── Data entries

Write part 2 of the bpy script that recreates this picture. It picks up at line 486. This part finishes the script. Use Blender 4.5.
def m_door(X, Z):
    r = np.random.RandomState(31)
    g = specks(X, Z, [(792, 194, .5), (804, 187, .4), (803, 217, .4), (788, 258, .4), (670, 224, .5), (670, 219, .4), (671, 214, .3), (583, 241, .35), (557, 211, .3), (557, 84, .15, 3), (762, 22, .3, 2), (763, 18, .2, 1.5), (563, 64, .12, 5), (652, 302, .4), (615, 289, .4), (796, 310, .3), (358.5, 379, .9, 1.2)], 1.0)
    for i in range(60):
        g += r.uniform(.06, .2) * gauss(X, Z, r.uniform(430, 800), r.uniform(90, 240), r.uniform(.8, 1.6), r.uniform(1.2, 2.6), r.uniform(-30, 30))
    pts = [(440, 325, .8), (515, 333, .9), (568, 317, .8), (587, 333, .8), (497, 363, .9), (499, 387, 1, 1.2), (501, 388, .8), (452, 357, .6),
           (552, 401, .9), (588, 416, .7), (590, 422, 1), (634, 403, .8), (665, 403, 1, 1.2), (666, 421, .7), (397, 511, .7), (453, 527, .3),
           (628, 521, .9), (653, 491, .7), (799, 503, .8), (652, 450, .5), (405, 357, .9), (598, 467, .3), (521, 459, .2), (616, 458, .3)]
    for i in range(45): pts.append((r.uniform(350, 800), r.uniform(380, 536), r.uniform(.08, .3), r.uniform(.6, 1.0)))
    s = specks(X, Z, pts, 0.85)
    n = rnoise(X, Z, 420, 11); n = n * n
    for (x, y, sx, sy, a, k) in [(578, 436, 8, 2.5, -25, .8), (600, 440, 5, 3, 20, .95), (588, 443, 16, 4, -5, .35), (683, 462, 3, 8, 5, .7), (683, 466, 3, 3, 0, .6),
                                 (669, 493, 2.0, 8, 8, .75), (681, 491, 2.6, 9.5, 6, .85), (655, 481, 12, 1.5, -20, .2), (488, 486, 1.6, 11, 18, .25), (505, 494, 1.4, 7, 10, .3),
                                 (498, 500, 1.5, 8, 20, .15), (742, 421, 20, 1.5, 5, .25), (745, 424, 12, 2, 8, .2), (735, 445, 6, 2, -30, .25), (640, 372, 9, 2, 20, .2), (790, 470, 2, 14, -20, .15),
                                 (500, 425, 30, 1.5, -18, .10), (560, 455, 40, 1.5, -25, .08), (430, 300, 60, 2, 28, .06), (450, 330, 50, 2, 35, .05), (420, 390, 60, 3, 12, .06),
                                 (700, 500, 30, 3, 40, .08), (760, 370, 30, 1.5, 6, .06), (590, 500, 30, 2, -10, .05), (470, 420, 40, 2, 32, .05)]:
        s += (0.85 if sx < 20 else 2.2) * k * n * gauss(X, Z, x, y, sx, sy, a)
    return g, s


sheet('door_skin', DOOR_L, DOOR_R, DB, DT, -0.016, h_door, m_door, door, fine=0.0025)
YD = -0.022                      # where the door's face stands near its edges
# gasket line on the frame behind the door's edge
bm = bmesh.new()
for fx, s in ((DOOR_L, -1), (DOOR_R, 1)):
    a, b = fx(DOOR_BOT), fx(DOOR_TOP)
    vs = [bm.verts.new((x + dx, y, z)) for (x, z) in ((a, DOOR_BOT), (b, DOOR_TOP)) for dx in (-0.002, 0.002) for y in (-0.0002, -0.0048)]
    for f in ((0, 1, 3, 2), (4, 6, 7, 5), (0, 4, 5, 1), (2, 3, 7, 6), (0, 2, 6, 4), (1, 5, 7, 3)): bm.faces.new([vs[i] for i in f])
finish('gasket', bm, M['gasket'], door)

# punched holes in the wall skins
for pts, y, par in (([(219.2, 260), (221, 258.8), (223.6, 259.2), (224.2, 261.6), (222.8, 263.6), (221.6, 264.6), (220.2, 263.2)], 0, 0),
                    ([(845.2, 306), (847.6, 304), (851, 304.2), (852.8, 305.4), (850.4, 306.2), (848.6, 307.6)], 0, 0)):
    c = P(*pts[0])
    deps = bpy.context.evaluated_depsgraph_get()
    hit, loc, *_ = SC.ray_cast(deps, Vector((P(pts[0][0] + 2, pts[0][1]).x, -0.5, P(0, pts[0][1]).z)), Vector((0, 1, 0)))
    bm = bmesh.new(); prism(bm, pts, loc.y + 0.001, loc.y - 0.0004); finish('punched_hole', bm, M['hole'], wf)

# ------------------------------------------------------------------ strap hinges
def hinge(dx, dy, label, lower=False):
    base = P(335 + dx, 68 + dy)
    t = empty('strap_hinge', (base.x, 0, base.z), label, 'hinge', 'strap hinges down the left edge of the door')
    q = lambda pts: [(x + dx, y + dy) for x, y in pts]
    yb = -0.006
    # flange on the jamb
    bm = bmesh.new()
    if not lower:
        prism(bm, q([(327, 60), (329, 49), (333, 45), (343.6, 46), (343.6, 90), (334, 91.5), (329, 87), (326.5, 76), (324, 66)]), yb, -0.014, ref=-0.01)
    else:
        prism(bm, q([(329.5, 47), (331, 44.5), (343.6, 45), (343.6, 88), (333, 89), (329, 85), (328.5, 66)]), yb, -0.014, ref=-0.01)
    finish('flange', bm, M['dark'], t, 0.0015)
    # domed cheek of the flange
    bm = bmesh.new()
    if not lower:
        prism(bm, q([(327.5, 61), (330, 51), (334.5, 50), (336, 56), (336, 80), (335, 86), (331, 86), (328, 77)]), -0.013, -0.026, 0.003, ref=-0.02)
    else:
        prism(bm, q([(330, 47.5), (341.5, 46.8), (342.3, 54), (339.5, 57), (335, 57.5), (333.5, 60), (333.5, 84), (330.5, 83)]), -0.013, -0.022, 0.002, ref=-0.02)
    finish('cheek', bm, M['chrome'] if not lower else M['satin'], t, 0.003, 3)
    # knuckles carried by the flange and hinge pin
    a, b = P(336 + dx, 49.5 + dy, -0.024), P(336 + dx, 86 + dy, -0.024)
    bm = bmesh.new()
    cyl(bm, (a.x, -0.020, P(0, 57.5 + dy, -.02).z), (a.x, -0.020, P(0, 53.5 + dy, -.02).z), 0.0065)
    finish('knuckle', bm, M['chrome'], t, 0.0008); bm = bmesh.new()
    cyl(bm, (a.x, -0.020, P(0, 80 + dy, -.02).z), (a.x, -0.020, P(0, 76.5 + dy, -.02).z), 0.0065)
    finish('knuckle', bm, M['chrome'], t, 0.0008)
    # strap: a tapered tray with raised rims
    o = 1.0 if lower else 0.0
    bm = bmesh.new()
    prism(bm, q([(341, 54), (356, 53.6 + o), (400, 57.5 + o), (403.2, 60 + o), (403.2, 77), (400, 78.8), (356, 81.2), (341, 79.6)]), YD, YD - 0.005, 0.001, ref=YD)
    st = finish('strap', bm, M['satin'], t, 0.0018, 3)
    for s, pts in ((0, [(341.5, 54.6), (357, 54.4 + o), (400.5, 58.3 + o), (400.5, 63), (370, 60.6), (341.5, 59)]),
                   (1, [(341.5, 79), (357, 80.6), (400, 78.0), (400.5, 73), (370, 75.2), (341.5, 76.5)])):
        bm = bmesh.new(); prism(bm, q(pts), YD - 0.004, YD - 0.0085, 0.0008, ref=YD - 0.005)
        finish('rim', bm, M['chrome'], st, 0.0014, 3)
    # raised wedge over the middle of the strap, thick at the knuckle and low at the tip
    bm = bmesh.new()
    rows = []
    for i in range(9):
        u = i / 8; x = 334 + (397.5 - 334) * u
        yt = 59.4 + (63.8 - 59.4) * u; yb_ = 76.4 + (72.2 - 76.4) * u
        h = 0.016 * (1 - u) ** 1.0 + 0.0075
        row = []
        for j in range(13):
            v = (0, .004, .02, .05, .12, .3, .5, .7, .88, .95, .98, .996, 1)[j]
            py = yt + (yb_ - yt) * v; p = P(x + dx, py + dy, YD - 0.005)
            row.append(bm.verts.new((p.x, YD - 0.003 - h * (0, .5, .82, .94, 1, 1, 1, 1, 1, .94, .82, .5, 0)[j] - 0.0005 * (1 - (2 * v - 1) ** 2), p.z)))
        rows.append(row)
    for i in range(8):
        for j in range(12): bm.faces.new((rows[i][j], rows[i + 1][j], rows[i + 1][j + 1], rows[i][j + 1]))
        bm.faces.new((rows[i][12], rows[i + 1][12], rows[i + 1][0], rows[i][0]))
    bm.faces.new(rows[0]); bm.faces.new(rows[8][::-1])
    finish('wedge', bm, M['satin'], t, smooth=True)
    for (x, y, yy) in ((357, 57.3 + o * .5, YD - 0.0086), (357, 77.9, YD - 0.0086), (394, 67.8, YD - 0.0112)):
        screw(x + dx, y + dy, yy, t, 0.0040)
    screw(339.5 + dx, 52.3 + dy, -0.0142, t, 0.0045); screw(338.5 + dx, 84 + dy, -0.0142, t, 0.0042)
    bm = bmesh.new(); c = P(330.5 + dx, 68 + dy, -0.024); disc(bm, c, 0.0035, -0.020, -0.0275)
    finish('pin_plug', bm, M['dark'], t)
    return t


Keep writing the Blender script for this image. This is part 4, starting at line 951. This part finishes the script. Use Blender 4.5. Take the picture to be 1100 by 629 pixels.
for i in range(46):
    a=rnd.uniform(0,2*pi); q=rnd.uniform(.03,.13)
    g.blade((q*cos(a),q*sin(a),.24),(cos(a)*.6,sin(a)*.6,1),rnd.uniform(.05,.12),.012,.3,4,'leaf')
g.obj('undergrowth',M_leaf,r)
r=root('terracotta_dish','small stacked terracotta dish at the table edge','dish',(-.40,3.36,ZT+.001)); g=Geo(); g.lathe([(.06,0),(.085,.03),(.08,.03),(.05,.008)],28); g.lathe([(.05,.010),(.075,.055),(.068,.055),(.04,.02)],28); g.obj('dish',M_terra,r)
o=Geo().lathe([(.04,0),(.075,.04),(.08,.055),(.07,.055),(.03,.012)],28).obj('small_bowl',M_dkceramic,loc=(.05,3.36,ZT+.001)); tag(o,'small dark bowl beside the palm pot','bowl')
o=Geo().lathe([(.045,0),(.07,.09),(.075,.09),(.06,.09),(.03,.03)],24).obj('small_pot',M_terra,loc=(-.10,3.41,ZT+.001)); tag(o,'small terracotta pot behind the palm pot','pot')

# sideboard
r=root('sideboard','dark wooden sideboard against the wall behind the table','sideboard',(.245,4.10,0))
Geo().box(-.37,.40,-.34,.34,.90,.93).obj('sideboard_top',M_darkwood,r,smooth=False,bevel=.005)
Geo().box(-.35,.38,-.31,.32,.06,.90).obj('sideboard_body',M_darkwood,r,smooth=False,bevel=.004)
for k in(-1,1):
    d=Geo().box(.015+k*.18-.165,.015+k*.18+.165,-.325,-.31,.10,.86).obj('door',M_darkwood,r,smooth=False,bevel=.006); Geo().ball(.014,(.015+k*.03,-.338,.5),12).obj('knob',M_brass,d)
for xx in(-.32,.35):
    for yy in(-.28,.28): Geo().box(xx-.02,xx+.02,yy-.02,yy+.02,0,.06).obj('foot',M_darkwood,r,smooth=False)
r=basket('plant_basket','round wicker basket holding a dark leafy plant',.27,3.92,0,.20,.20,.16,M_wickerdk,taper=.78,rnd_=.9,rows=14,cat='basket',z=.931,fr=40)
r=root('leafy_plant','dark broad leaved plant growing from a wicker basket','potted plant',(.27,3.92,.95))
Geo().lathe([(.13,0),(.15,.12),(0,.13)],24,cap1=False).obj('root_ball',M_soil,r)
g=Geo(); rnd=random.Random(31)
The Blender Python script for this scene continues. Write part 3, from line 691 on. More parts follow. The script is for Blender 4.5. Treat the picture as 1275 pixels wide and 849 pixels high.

────

■ **Exercise details**
Pick every line with "from" in it and copy it.

■ **Exercise answer**
r=root('leafy_plant','dark broad leaved plant growing from a wicker basket','potted plant',(.27,3.92,.95))
The Blender Python script for this scene continues. Write part 3, from line 691 on. More parts follow. The script is for Blender 4.5. Treat the picture as 1275 pixels wide and 849 pixels high.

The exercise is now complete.